Currently 20 construction-industry trade associations contribute financial support to NCCER and sponsor its courses. NCCER revenue comes from royalties from textbook sales, corporate and trade-association contributions, and an endowment fund. There is no membership and no dues.

NCCER is eager to provide its training consulting services—at no charge—to any construction company (large or small) striving to establish a training program or improve an existing one.

How Successful Has NCCER Been?

To date, NCCER has created more than 200,000 training-textbook pages covering in excess of 35 crafts. The National Registry has more than 1.8 million entries, signifying either modules or courses completed by construction-industry workers. Further, greater than 27,000 trainers have graduated from the train-the-trainer program.

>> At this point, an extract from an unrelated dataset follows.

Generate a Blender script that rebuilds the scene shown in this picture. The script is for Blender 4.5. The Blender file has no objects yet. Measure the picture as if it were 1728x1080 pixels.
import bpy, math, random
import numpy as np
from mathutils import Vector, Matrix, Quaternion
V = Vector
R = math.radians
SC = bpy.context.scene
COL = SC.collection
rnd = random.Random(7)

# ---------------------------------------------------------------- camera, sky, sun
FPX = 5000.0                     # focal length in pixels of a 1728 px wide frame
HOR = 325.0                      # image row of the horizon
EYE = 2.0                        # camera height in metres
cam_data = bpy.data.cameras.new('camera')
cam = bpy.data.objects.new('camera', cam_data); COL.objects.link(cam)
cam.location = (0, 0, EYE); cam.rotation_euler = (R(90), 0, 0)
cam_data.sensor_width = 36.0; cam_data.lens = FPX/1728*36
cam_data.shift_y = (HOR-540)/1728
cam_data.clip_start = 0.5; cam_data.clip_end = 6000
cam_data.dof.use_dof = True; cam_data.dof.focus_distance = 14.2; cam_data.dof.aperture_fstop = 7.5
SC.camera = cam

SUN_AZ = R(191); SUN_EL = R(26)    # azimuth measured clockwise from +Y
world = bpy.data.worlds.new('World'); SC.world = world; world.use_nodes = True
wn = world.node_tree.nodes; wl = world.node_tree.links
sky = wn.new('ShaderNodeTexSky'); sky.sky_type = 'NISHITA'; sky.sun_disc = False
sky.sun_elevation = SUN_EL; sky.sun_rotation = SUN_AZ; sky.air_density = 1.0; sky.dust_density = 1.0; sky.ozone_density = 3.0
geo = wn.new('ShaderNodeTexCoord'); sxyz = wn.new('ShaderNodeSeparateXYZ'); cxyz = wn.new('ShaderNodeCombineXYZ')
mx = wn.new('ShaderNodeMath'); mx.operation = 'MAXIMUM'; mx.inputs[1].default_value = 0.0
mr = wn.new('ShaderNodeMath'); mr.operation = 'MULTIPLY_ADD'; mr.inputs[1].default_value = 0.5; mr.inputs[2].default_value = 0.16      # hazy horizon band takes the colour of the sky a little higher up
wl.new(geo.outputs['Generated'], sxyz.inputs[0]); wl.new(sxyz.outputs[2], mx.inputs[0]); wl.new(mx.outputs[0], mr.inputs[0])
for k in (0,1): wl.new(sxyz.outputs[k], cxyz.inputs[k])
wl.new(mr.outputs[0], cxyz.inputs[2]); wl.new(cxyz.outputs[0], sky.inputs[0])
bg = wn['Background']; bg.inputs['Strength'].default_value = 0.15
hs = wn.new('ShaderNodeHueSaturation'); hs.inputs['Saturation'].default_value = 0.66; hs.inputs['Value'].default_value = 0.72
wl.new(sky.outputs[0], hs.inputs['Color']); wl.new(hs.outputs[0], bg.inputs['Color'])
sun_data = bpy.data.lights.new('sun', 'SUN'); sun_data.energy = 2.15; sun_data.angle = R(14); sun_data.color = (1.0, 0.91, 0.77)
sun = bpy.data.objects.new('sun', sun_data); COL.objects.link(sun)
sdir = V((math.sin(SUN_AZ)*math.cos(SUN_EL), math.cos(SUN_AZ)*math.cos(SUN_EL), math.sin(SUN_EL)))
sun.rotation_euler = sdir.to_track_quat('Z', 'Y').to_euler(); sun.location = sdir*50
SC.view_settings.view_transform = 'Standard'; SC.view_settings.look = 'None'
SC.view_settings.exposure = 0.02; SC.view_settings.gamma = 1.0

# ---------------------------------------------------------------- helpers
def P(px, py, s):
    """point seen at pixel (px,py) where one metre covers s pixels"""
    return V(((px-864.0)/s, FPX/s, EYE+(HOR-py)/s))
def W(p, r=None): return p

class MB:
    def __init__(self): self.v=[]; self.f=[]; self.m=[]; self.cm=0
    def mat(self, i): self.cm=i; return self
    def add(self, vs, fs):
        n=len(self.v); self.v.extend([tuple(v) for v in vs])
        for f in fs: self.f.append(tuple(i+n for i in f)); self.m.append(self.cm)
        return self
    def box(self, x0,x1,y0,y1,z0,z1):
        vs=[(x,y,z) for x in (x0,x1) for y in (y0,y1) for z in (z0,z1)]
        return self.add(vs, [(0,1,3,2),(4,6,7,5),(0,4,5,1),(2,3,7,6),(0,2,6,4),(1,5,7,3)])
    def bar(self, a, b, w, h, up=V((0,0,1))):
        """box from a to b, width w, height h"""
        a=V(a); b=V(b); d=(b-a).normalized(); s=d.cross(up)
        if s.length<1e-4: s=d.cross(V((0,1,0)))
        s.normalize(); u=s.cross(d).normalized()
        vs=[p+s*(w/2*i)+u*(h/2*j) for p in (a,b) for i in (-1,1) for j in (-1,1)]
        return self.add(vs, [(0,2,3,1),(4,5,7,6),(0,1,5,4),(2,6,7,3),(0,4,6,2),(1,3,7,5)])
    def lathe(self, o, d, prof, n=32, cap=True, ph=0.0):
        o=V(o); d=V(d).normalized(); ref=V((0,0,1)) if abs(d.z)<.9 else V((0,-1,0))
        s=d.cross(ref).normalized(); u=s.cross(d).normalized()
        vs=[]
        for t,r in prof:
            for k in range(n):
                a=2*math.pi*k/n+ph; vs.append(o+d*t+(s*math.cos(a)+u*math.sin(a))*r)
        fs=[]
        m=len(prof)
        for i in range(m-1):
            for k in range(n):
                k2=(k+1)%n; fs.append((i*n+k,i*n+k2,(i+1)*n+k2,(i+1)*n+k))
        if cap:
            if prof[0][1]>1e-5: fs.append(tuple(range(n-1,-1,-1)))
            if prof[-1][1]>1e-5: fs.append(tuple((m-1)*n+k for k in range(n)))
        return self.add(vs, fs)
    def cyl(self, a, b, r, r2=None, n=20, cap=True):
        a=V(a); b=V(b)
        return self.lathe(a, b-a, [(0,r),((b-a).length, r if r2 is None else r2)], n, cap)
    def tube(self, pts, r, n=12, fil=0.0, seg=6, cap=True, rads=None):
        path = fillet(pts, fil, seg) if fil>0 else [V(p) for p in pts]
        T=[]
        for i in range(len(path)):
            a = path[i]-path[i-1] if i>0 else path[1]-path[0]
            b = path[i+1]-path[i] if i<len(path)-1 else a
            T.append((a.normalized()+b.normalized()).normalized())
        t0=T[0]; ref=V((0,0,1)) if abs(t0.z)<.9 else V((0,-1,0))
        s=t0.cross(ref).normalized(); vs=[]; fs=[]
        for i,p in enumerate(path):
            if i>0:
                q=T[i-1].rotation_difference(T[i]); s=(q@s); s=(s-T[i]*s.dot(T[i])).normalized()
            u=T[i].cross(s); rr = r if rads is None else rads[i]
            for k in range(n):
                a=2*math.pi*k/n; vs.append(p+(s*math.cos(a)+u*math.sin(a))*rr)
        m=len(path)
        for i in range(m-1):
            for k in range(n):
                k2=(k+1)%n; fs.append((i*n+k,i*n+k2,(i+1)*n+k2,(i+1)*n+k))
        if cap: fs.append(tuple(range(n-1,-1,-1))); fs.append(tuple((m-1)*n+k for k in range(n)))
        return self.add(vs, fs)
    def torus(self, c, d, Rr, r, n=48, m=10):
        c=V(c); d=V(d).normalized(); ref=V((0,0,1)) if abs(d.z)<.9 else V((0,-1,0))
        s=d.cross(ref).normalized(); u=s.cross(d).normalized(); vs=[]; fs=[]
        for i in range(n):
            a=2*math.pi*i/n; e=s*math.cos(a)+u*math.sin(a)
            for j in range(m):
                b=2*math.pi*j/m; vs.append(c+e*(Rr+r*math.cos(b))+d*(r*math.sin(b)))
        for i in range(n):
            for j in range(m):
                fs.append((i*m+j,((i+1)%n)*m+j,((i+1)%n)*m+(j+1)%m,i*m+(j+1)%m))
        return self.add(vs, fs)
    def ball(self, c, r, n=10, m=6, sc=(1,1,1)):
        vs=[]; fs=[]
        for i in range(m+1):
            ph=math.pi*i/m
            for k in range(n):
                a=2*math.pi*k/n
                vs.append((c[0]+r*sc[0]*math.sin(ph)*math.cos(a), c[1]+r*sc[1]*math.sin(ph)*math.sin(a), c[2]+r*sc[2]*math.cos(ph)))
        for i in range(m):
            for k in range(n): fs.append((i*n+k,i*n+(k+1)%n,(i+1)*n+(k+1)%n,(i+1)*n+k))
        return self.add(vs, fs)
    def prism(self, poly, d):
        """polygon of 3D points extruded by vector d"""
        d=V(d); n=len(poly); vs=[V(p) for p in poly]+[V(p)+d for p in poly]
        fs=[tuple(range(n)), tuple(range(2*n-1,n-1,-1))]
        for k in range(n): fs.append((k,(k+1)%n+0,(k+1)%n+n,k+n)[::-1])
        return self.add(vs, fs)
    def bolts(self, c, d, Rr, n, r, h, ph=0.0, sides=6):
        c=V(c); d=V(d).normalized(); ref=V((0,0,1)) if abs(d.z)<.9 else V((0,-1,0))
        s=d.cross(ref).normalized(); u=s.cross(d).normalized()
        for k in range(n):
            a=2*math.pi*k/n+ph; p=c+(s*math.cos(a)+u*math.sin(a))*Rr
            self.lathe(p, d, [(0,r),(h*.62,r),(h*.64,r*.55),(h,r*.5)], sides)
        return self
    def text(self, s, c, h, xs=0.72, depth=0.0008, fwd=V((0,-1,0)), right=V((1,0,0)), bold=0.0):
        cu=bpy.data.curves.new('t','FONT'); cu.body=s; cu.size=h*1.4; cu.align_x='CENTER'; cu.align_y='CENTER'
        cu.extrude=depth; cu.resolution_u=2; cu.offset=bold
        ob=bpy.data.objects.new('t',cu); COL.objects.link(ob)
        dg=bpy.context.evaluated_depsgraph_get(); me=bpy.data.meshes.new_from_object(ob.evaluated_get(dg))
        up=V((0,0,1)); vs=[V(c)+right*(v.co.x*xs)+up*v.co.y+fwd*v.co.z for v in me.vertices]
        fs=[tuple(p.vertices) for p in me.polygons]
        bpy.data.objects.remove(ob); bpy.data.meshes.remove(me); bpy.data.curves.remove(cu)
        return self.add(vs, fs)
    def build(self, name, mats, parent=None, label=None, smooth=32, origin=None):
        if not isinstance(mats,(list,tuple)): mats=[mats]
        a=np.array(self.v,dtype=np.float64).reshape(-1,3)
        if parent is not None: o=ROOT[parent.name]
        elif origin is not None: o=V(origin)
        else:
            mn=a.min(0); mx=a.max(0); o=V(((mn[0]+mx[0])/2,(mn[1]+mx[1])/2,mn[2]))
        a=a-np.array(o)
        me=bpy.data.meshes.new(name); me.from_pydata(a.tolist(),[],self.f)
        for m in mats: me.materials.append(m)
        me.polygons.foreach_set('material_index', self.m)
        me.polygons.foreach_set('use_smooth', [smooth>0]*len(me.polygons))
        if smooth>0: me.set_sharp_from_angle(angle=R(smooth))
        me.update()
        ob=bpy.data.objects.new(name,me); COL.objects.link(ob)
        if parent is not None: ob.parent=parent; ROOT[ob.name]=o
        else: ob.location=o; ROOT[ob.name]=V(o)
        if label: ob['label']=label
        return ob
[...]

Today, according to Marketing Manager Rachel Smith, NCCER is by far the main source of construction-craft training textbooks and other training materials. Of course, it is not the only game in town. Numerous construction unions, for instance, have their own union training programs. Yet not a few unions make use of NCCER training curricula and textbooks; they are there for anyone to use.

How well-trained are workers in the US construction industry today? Answers Bennet, “Currently we are 10% of the way to our training goal. And I am hopeful that in the future the National Center training programs will continue to grow.” Bennet guesstimates that currently only 10% of construction companies have training programs.

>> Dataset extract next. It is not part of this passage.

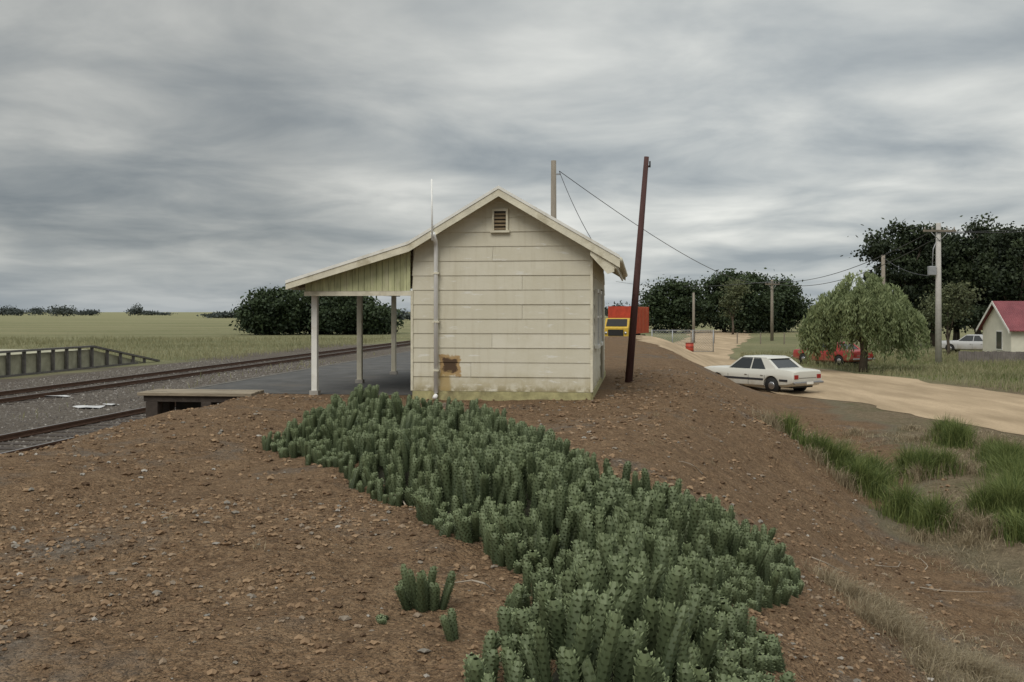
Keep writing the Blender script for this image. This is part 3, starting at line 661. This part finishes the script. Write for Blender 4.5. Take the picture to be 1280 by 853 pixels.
def row(name,items):
    Ps=[];Cl=[]
    for px,Yd,wd,ht in items:
        x=pos(px,Yd); n=int(300*max(1,wd/8))
        k=max(3,int(wd/3))
        for j in range(k):
            cx=x+rng.uniform(-.5,.5)*wd; hh=ht*rng.uniform(.5,1)
            m_=n//k*2; p=rng.normal(0,1,(m_,3))*np.array([wd/k*.55+.8,2,hh*.20])+np.array([cx,Yd+rng.uniform(-6,6),-.9+hh*.55]); p[:,2]=np.maximum(p[:,2],-1); Ps.append(p); Cl.append(.2+.4*rng.random()+rng.normal(0,.1,m_))
    Q,F,cc=leaves(np.concatenate(Ps),1.3,np.concatenate(Cl)); big(name,Q,F,leafmat(name+'_mat',(.05,.062,.06),(.10,.115,.10),.1),cc)  # distance haze is painted into these paler, greyer leaf colours
row('distant_tree_row',[(5,640,14,7),(22,640,10,6.5),(42,650,8,6),(68,560,6,8.5),(82,560,7,9),(105,680,8,4),(118,680,6,5.5),(168,600,3,8),(195,700,14,3.5),(262,420,8,2.8),(278,400,10,3.2),(296,400,10,3.4),(492,300,18,3.5),(760,420,40,7),(790,380,12,5),(1010,300,26,7),(1040,300,18,5)])

# ---------------- poles and wires
M_pole=simple('pole_timber_mat',(.24,.21,.17),.85,.25,4,.4,stretch=(1,1,.2))
M_redpole=simple('red_brown_pole_mat',(.075,.036,.032),.8,.3,5,.4,dirt=(.13,.08,.07),stretch=(1,1,.2))
def at(px,py,Yd): return (pos(px,Yd),Yd,1.6-(py-390)/1244.4*Yd)
lpole=empty('leaning_pole',(pos(784,22.6),22.6,-.1))
tube('shaft',[(0,0,-.3),(.23,0,2.6),(.44,0,5.22)],[.09,.075,.055],M_redpole,lpole,10)
boxes('top_bracket',[(.44,.53,-.02,.02,4.98,5.02),(.50,.53,-.02,.02,5.0,5.12)],M_dark,lpole)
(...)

Free NCCER Consulting Services and Construction Craft Courses

By far the biggest cost in developing a training program is the time, effort, and money that go into developing a craft curriculum. According to Bennet, it takes NCCER two years and at least $250,000 to develop the textbooks and other training materials for a four-year craft curriculum. In developing a course, NCCER assembles an NCCER staff person, a group of subject-matter experts, and a professional curriculum writer.

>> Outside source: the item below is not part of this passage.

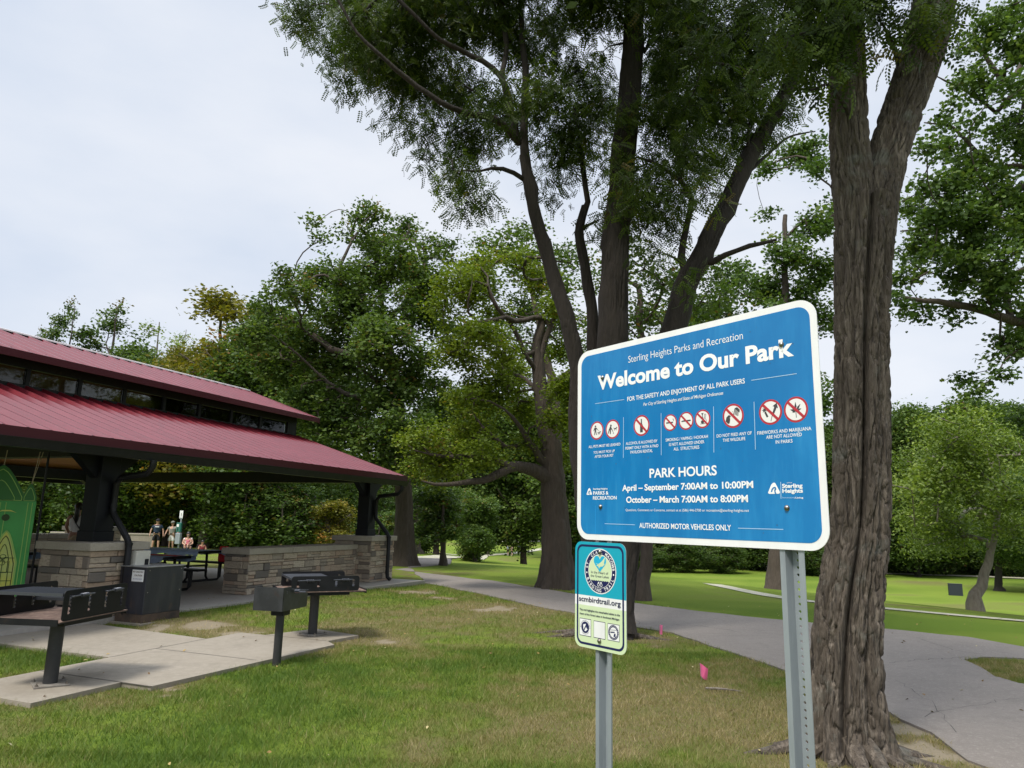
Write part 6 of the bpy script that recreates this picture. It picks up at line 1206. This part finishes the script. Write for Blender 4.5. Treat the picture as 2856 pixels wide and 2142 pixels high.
for px, pt, lab in ((1235, 1090, 'airy tree seen in the gap just right of the tall oak crown'), (1345, 1060, 'airy tree behind the yellow green oak limbs'), (1470, 1090, 'airy tree behind the trunk of the large oak'), (1600, 1050, 'airy tree behind the left edge of the blue sign')): plant('dense2', px, pt, 66, .95, lab)
gL, lL = 'dense trees in the wood behind the pavilion', 'dense dark tree in the wood seen under the pavilion roof'
for k, px in enumerate(range(-160, 900, 78)): plant(('dense', 'dense2')[k % 2], px + PR.randint(-20, 20), 1130 + PR.randint(-30, 60), 48.5 + PR.uniform(-2, 3), 1.15, lL, gL)
for k, px in enumerate(range(-120, 880, 120)): plant(('dense2', 'dense')[k % 2], px + PR.randint(-20, 20), 1000 + PR.randint(-20, 40), 54 + PR.uniform(-2, 3), 1.05, lL, gL)
for px, pt, Y, kd, lab in ((650, 1350, 46, 'shrub', 'rounded green shrub at the wood edge beyond the seated people'), (725, 1300, 43.5, 'shrub', 'large green shrub right of the seated people'), (800, 1340, 42.5, 'shrub', 'green shrub over the middle of the low stone wall'), (865, 1400, 43, 'goldshrub', 'yellowing shrub left of the right pier'), (930, 1390, 42, 'goldshrub', 'straw coloured shrub just left of the right column'), (560, 1390, 47.5, 'shrub', 'green shrub behind the seated woman'), (1085, 1420, 36, 'shrub', 'light green shrub between the right pier and the tall oak')):
    plant(kd, px, pt, Y, 1.25, lab, 'shrubs at the wood edge', 'shrub')
lM, gM = 'tree in the distant wood closing the view between the two oaks', 'trees of the distant wood'
for k, px in enumerate(range(860, 1720, 44)): plant(('far', 'far2')[k % 2], px + PR.randint(-10, 10), 1352 + PR.randint(-26, 20), 178 + PR.uniform(-8, 10), 1.0, lM, gM)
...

For a contractor interested in developing an in-house training program, Bennet observes, NCCER has already lifted the biggest cost off its shoulders: the cost of developing textbooks and other training materials. A construction company launching a training program should draw abundantly from NCCER course materials. There is no charge for using these excellent resources—only the cost of buying textbooks ($55 each) and modules ($12 each).

The only things a company has to pay for are sending selected journeymen to NCCER headquarters to become certified master trainers and the textbooks and/or modules to be used by their students in any given course. Typically a construction firm will buy one textbook per student, who usually keeps it at the end of the course for continuing study.

How can NCCER provide all these excellent training materials and consulting advice virtually free? It receives contributions from large contractors and major construction-industry trade associations, such as AGC and ABC. NCCER also receives royalties from Prentice Hall on sales of course textbooks and gets income from an endowment fund.

How to Contact an NCCER Sponsor

The first step for a construction company starting a training program, advises Smith, is to contact either NCCER or an NCCER sponsor (of which there are more than 400 in the United States). These are listed on the NCCER Web site (www.nccer.org) and are broken down by state.

If a construction firm already belongs to a construction-industry trade association, it should contact that association and inquire about its training programs, including NCCER-based courses.

Advises Smith, “Don’t reinvent the wheel. Don’t start creating training courses from scratch. NCCER would be willing to visit your firm and make training recommendations. Take advantage of the many NCCER training materials.”